Self-Consciousness

A heightened awareness of what we’re doing, how we’re doing it, and how our actions and words and public personae might be interpreted by others can be a source of satisfaction or shame. And the line between one and the other can be razor-thin.

The term “self-conscious” can refer to a feeling of awkwardness or an empowered sense of awareness and self-worth.

I have regular periods of self-reflection baked into my schedule, and one of the benefits of this routine is that when I’m feeling stressed or anxious or out of sorts, I can often trace any low moods or negative feelings I might be experiencing back to a moment of unproductive self-consciousness.

I did or didn’t do something, said or failed to say something, responded or neglected to respond appropriately because I was feeling self-conscious.

There are conversations I should have had that I put off because I worried about how I might be perceived. There are gestures I could have made and wounds I could have healed—or preempted—had I faced down certain fears and frets and flusters.

Thus, when I find myself fruitlessly ruminating, I sit, relax, and trace my tension backward, seeking a source, and I almost always arrive at some speck of distress that, splinter-like, has hooked itself into my subconscious flesh and caused the well-meaning denizens of my subliminal immune system outsized alarm.

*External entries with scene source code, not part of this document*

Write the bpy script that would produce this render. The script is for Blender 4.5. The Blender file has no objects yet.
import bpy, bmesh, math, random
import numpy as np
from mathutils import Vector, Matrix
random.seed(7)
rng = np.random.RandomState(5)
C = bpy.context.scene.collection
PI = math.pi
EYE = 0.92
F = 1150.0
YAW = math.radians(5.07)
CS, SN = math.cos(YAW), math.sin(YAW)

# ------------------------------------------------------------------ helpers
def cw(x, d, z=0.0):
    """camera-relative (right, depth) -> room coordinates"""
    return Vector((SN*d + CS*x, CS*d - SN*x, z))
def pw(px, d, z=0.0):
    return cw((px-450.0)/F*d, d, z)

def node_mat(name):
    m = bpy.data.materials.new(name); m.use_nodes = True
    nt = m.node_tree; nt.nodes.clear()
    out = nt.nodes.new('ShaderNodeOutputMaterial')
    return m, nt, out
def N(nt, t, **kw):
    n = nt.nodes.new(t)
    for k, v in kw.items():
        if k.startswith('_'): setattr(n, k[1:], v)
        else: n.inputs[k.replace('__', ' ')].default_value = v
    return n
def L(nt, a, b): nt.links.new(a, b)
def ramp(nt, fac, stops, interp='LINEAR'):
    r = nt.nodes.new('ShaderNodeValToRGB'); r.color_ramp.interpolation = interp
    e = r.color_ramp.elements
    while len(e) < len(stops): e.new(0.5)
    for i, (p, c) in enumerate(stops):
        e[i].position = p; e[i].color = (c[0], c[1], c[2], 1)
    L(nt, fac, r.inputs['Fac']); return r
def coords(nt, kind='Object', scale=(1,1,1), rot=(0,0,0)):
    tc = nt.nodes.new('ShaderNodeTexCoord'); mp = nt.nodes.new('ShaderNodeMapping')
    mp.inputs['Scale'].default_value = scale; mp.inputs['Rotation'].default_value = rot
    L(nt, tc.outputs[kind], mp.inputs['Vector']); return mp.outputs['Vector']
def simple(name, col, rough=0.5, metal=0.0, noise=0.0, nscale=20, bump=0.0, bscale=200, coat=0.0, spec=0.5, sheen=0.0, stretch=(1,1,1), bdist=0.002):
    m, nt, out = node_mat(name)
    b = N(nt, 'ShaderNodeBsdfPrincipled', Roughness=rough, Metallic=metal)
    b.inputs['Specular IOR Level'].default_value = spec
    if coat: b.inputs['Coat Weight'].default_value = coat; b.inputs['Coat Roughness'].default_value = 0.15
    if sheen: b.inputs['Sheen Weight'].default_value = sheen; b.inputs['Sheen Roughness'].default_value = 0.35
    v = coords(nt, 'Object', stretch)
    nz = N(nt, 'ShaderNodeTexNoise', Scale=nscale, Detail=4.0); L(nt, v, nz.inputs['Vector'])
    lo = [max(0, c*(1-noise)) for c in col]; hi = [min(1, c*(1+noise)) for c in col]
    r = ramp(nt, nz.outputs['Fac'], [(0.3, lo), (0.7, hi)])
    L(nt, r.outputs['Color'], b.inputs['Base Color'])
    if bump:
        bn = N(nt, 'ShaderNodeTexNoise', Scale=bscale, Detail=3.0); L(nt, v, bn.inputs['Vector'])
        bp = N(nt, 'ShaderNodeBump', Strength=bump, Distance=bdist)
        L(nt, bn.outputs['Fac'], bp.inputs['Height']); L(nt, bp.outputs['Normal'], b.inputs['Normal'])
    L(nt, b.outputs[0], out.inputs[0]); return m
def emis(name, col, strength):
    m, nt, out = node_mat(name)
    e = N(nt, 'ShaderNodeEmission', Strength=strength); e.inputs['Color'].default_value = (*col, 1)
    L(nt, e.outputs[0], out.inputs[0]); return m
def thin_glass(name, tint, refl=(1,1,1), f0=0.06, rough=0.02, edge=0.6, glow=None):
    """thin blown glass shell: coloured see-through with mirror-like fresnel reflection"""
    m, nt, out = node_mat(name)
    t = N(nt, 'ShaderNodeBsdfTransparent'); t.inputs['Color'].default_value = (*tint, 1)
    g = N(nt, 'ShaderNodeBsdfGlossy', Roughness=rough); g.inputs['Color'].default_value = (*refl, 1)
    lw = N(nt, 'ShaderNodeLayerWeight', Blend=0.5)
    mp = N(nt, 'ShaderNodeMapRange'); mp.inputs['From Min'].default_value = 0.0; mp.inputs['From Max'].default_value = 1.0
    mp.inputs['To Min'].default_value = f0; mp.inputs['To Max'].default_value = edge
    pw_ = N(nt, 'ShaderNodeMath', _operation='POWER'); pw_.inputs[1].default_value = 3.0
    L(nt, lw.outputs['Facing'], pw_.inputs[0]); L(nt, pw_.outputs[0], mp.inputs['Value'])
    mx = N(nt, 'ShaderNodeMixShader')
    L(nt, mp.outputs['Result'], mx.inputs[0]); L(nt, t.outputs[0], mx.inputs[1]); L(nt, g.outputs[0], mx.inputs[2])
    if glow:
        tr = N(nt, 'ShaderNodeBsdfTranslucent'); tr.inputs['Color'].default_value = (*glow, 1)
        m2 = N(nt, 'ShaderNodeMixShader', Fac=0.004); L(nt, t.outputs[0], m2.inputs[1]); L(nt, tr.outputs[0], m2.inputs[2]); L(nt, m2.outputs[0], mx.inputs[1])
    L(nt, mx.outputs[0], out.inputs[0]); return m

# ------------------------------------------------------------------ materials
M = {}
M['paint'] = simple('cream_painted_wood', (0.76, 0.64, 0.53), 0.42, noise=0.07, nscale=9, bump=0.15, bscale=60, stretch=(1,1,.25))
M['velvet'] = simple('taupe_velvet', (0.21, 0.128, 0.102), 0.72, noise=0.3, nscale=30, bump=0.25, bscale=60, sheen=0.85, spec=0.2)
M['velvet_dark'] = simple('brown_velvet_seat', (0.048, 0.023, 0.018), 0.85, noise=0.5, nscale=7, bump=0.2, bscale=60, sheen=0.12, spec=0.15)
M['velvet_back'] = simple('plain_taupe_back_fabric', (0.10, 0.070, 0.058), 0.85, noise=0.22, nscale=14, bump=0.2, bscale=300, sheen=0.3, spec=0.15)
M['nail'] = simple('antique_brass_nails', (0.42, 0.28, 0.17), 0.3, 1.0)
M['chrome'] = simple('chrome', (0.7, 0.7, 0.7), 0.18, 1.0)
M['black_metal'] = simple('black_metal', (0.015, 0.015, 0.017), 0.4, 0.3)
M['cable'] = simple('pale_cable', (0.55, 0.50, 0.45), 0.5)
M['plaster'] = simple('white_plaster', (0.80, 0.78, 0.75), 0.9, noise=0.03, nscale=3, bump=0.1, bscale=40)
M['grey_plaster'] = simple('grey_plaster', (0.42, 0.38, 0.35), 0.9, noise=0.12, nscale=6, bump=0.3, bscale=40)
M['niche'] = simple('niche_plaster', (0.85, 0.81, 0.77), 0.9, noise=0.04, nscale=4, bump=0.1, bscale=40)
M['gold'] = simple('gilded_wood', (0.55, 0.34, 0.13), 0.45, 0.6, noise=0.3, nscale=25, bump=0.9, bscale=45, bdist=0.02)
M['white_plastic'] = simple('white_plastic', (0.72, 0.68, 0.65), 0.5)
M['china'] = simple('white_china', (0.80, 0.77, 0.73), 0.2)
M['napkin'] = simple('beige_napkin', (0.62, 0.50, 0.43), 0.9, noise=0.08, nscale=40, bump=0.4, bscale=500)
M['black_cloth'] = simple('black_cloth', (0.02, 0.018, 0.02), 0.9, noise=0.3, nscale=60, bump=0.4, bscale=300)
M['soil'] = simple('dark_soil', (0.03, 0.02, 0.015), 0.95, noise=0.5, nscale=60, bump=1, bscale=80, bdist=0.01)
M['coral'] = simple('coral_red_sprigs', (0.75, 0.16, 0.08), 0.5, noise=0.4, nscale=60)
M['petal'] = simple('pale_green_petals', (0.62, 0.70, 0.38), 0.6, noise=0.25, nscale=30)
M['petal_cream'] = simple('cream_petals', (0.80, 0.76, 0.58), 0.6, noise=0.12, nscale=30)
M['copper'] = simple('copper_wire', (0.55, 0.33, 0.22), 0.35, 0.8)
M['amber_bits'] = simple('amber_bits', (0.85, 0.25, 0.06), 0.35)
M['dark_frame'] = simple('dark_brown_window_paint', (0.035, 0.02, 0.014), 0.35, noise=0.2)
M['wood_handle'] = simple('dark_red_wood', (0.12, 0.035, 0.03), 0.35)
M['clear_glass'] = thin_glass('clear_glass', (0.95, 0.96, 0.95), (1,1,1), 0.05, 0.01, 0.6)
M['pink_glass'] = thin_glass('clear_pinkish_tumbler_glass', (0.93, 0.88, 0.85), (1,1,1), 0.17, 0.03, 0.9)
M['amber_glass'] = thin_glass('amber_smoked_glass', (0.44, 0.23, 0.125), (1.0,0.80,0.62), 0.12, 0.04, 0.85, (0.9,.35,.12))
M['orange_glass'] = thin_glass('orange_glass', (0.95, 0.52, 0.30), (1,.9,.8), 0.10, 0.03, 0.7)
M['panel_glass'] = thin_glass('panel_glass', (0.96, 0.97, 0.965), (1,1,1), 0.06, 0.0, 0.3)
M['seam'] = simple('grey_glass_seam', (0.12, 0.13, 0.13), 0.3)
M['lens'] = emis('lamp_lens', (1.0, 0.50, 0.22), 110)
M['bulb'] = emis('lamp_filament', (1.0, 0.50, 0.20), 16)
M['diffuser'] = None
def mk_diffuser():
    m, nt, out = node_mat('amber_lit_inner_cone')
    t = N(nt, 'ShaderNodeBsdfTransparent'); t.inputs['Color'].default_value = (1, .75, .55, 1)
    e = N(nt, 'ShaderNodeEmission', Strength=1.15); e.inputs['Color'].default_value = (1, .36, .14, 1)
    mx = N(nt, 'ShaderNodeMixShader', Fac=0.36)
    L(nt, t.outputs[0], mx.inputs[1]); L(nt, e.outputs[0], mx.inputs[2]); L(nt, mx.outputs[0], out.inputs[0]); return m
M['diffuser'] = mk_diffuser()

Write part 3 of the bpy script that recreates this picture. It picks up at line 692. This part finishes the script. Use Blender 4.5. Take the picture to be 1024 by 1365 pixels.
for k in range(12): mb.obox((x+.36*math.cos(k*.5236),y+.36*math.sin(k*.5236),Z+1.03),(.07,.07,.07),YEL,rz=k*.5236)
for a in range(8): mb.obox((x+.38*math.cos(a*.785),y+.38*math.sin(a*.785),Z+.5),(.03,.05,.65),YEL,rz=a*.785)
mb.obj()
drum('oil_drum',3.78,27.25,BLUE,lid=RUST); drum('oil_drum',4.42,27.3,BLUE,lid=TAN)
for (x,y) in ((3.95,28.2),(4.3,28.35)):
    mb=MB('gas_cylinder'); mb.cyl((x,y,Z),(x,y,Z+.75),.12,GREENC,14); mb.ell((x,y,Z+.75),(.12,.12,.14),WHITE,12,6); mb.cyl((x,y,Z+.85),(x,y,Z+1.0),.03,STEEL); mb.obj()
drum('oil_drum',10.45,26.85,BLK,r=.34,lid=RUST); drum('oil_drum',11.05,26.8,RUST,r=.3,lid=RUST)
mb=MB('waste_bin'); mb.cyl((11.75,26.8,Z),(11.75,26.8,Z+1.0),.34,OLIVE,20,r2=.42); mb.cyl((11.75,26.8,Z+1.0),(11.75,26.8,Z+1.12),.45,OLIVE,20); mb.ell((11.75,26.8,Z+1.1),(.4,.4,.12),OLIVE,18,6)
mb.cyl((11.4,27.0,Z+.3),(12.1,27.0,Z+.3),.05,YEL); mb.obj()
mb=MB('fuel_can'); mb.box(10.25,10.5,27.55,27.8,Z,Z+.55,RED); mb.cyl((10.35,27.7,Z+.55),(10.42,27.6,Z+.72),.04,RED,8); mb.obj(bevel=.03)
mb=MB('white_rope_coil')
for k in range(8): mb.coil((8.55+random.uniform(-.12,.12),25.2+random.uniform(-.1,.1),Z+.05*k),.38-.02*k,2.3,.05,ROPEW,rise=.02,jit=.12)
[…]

A variation of this process is part of my daily, informal meditation routine.

I take stock, mentally pat myself down to see if I’m harboring stress or guilt or worries, and I tug on any threads I find until they unravel and reveal their source.

When referring to an ever-growing sense of oneself, one’s capacity and goals, one’s value and how much one has left to learn, however, self-consciousness is important for personal development and psychological situational awareness.

Lacking this cognizance, we tend to depend upon external reflections and loose caricatures of ourselves: both of which depict superficial sketches of who we are rather than the more accurate blueprint we can render when we’ve taken the time to understand our holistic push-pull tensions, our load-bearing elements, and what we’re really made of.